Original post by Anonymous
My boyfriend doesn't like drinking/alcohol, although this is a decent development as he spent a fair amount of his sixth form years at parties.

I went to a friend's surprise 18th birthday on the weekend, it was a small gathering of family and friends and the first party I've been to were I've had alcohol and got drunk. However, I wasn't that drunk, I could still walk in a straight line, talk and type coherently. I just drunk-danced and sang a bit.

As soon as I got home and messaged my boyfriend on facebook I could immediately tell he was annoyed. All I said was "Hey, I'm back. You okay?" And he immediately told me to go away. So I did. But that wasn't the end of it.

He's being annoyed with me for the past four days but only had the courage today to spit out that he didn't like me drinking alcohol and didn't want me to do it again.

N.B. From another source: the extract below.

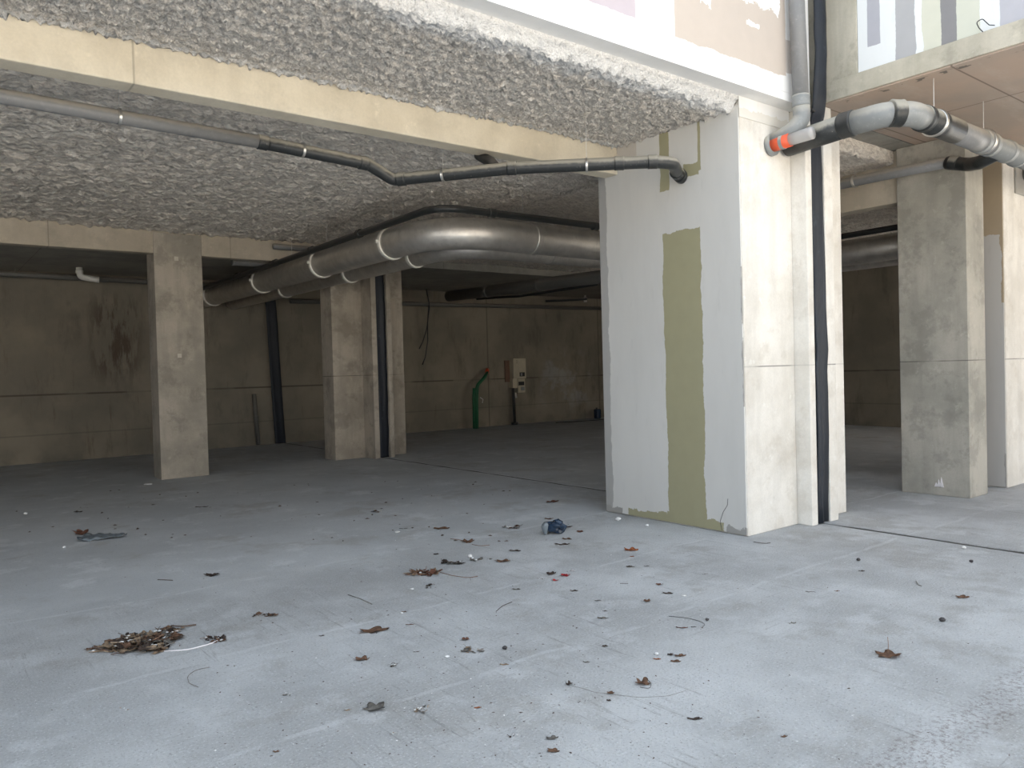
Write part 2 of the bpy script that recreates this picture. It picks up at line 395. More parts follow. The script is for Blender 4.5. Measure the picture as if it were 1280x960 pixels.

I'm in year 13 atm but I know that when I go to uni next year I will want to go out with friends, not excessively, maybe once or twice a week. And not even drinking excessively.

I can understand his annoyance partly, since he may be worrying that I'll sleep with other guys, but I would never do anything like that and have never done anything to break his trust before. Apart from that I can see no objection to drinking in moderation as part of a social setting.

He knows I don't want to annoy him and so I won't go out drinking. I think this is incredibly controlling behaviour and completely unreasonable, and can potentially see this being a deal breaker when I go to uni. What should I do?


Drop him like an overly amorous ebola victim.
My advice is to leave him. It is in no way reasonable for him to tell you that you aren't allowed to drink, leave before he becomes more controlling. He clearly doesn't respect you.
I went out to a lot of concerts. I mean A LOT. But I didn't drink. I think it's less enjoyable and memorable if you were drunk. Drinking is not good for you, go get your A* while you can!
It's up to you. He's not wrong for not liking the effects of alcohol, which are statistically often bad in one way or another. I think it's a shame that you'd put alcohol above a relationship (when you go to uni). Maybe you're on different paths.
Original post by Starlight210619
It's up to you. He's not wrong for not liking the effects of alcohol, which are statistically often bad in one way or another. I think it's a shame that you'd put alcohol above a relationship (when you go to uni). Maybe you're on different paths.